If ever you want to pursue a long, fascinating, and ultimately inconclusive study, start to poke around in the ritual banquets of late antiquity. The Fathers speak of the Christian agape, the cena pura, and the refrigerium, among others; the Jewish chaburah and, of course, the sacrificial meals of the Passover and the Todah. Scholars debate whether the banquet Paul describes in First Corinthians is a eucharistic liturgy or connected with a eucharistic liturgy. Dennis Smith’s From Symposium to Eucharist: The Banquet in the Early Christian World is an interesting overview (though its low-church conclusions are puzzling). There’s endless and dazzling detail, much of it from primary sources, in the very rare volumes 5 and 6 of Erwin Goodenough’s Jewish Symbols in the Greco-Roman Period: Fish, Bread, and Wine.

For a fast-food treatment of the subject, though, hop on over to N.S. Gill at About.com. She’s posted some excellent material on banquets: menus, ingredients, even etiquette.

4 thoughts on “Table Talk

  1. The first words my Priest spoke to me when I visited the Ukrainian Catholic Church, Byzantine Rite, were: “This is the worship of the first four centuries.” I devoutly believe it, and did previously. In our thirst to know the antecedents of the Chrysostom Divine Liturgy, let us not forget where it was when it was “new”—a history of art professor once told the class that the Hagia Sophia in Istanbul was a totally new architecture. That is not strictly true, but on a world-historical plane it really is true. I think the DL of St.Chrysostom was, and is, a most perfect synthesis, but also a perfect New Thing. In the excitement of the Western Church about Summorum Pontificum, let no one forget the other liturgy, which was never outlawed or downgraded. Every Catholic must experience it. Every Western, Roman, Catholic must remember that the Eastern Catholic Churches are just as Catholic, even if out of sight on certain Catholic TV networks. (smile) As for Low Church views of the early Church, why don’t you write a book just about that?

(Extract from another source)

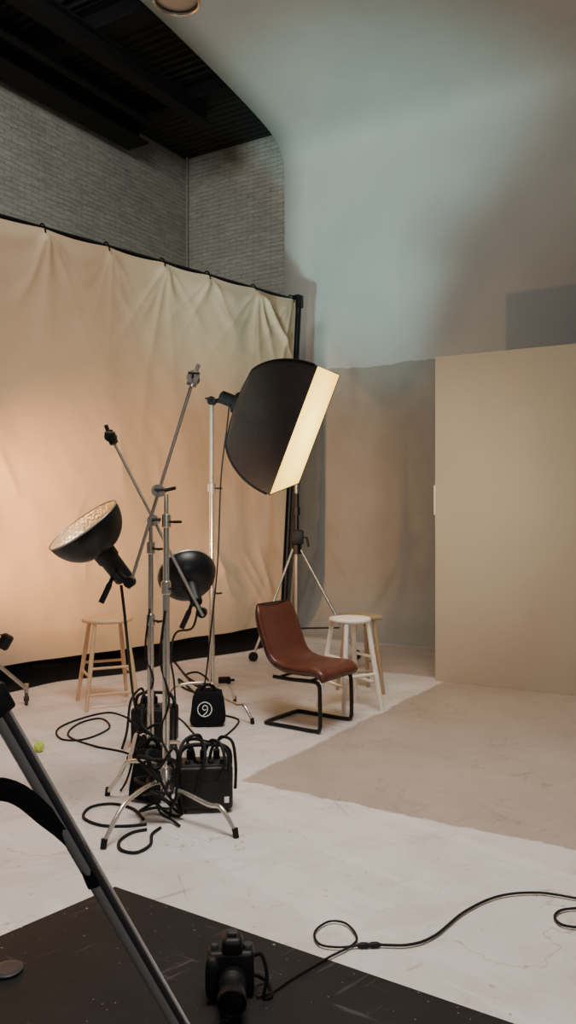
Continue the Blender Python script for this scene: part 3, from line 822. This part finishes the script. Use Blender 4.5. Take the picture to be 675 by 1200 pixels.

  2. Thanks for the comment, Philip. I love the eastern liturgies, and I live in a place where it’s easy to attend (western Pennsylvania). As for those television networks: You should write letters, and get your friends to write letters.

    Polemic’s not my thing, so the idea of writing a book dissecting “Low Church views of the early Church” doesn’t interest me. I’ve written at least six books, though, that show the early Church for all it was. I think The Mass of the Early Christians does the job.

    I do give a talk that touches on Harnack, Arnold, and others who find a catholicizing turning point at various stages of the patristic era (some within the lifetime of the Apostles; others at Nicaea).

  3. I’m in luck! The Pius XII Library at St. Louis University has all of Goodenough’s work on Jewish symbols! I love that library. If I didn’t have to make a living, I’s spend every day down there.

    Gee, Mike, you really know how to bring out the nerd in me!

    Carl

  4. Goodenough was agnostic and overly influenced by Freud and Jung, but, gosh, he knew the sources. He seems to have been conventionally anti-Catholic, in a secularist sort of way, but, again, he’s honest about what’s in the sources.

    So it’s the job of any contemporary reader to separate the wheat from the chaff. Most of the time it’s as easy as separating the sources from the interpretation.